▶ [Task goal]:
Reproduce the data in its entirety, exactly as supplied.

▶ [Given material]:
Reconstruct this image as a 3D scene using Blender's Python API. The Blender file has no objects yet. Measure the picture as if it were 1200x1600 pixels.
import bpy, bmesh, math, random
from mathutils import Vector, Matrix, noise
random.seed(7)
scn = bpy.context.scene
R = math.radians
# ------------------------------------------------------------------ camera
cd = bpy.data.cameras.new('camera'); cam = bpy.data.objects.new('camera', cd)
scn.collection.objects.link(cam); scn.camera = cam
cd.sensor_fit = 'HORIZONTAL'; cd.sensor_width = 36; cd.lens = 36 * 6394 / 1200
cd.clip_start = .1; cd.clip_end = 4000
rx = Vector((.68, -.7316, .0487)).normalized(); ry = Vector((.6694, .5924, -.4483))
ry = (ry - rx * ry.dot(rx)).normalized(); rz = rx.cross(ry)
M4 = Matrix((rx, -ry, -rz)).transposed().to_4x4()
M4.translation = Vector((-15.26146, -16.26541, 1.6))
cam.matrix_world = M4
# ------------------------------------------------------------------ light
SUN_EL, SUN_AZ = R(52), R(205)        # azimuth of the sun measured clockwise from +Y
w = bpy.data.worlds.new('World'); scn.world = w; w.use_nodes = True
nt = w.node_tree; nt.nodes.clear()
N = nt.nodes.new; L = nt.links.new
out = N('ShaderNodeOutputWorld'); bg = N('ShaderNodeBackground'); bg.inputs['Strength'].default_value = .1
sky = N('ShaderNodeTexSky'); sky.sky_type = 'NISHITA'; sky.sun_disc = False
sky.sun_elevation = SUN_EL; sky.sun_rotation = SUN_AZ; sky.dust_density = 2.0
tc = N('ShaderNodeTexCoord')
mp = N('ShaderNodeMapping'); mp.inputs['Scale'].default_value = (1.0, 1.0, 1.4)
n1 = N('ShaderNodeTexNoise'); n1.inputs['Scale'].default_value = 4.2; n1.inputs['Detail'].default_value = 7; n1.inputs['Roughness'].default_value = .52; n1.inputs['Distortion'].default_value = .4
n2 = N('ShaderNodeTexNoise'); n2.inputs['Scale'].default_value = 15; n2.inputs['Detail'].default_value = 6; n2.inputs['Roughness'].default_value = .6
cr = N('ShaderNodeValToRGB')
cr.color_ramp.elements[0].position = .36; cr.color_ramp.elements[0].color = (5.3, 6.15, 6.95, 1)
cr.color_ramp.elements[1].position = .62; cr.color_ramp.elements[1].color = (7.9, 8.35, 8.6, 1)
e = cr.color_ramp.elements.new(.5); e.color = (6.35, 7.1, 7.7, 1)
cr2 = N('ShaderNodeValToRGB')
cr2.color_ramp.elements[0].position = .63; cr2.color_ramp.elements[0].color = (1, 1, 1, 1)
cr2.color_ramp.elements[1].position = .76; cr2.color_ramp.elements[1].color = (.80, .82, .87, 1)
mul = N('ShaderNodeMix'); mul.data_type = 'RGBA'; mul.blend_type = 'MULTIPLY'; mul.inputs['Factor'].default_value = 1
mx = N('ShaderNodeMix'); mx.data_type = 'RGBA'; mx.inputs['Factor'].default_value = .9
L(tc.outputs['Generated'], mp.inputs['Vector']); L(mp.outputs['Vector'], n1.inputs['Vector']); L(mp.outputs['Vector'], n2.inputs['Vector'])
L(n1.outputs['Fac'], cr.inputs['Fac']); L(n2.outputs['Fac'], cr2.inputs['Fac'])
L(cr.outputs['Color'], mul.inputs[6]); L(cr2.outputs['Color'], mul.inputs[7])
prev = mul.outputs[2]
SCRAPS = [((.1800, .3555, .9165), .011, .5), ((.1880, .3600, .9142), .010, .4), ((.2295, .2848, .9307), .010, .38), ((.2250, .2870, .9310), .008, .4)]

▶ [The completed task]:
Reconstruct this image as a 3D scene using Blender's Python API. The Blender file has no objects yet. Measure the picture as if it were 1200x1600 pixels.
import bpy, bmesh, math, random
from mathutils import Vector, Matrix, noise
random.seed(7)
scn = bpy.context.scene
R = math.radians
# ------------------------------------------------------------------ camera
cd = bpy.data.cameras.new('camera'); cam = bpy.data.objects.new('camera', cd)
scn.collection.objects.link(cam); scn.camera = cam
cd.sensor_fit = 'HORIZONTAL'; cd.sensor_width = 36; cd.lens = 36 * 6394 / 1200
cd.clip_start = .1; cd.clip_end = 4000
rx = Vector((.68, -.7316, .0487)).normalized(); ry = Vector((.6694, .5924, -.4483))
ry = (ry - rx * ry.dot(rx)).normalized(); rz = rx.cross(ry)
M4 = Matrix((rx, -ry, -rz)).transposed().to_4x4()
M4.translation = Vector((-15.26146, -16.26541, 1.6))
cam.matrix_world = M4
# ------------------------------------------------------------------ light
SUN_EL, SUN_AZ = R(52), R(205)        # azimuth of the sun measured clockwise from +Y
w = bpy.data.worlds.new('World'); scn.world = w; w.use_nodes = True
nt = w.node_tree; nt.nodes.clear()
N = nt.nodes.new; L = nt.links.new
out = N('ShaderNodeOutputWorld'); bg = N('ShaderNodeBackground'); bg.inputs['Strength'].default_value = .1
sky = N('ShaderNodeTexSky'); sky.sky_type = 'NISHITA'; sky.sun_disc = False
sky.sun_elevation = SUN_EL; sky.sun_rotation = SUN_AZ; sky.dust_density = 2.0
tc = N('ShaderNodeTexCoord')
mp = N('ShaderNodeMapping'); mp.inputs['Scale'].default_value = (1.0, 1.0, 1.4)
n1 = N('ShaderNodeTexNoise'); n1.inputs['Scale'].default_value = 4.2; n1.inputs['Detail'].default_value = 7; n1.inputs['Roughness'].default_value = .52; n1.inputs['Distortion'].default_value = .4
n2 = N('ShaderNodeTexNoise'); n2.inputs['Scale'].default_value = 15; n2.inputs['Detail'].default_value = 6; n2.inputs['Roughness'].default_value = .6
cr = N('ShaderNodeValToRGB')
cr.color_ramp.elements[0].position = .36; cr.color_ramp.elements[0].color = (5.3, 6.15, 6.95, 1)
cr.color_ramp.elements[1].position = .62; cr.color_ramp.elements[1].color = (7.9, 8.35, 8.6, 1)
e = cr.color_ramp.elements.new(.5); e.color = (6.35, 7.1, 7.7, 1)
cr2 = N('ShaderNodeValToRGB')
cr2.color_ramp.elements[0].position = .63; cr2.color_ramp.elements[0].color = (1, 1, 1, 1)
cr2.color_ramp.elements[1].position = .76; cr2.color_ramp.elements[1].color = (.80, .82, .87, 1)
mul = N('ShaderNodeMix'); mul.data_type = 'RGBA'; mul.blend_type = 'MULTIPLY'; mul.inputs['Factor'].default_value = 1
mx = N('ShaderNodeMix'); mx.data_type = 'RGBA'; mx.inputs['Factor'].default_value = .9
L(tc.outputs['Generated'], mp.inputs['Vector']); L(mp.outputs['Vector'], n1.inputs['Vector']); L(mp.outputs['Vector'], n2.inputs['Vector'])
L(n1.outputs['Fac'], cr.inputs['Fac']); L(n2.outputs['Fac'], cr2.inputs['Fac'])
L(cr.outputs['Color'], mul.inputs[6]); L(cr2.outputs['Color'], mul.inputs[7])
prev = mul.outputs[2]
SCRAPS = [((.1800, .3555, .9165), .011, .5), ((.1880, .3600, .9142), .010, .4), ((.2295, .2848, .9307), .010, .38), ((.2250, .2870, .9310), .008, .4)]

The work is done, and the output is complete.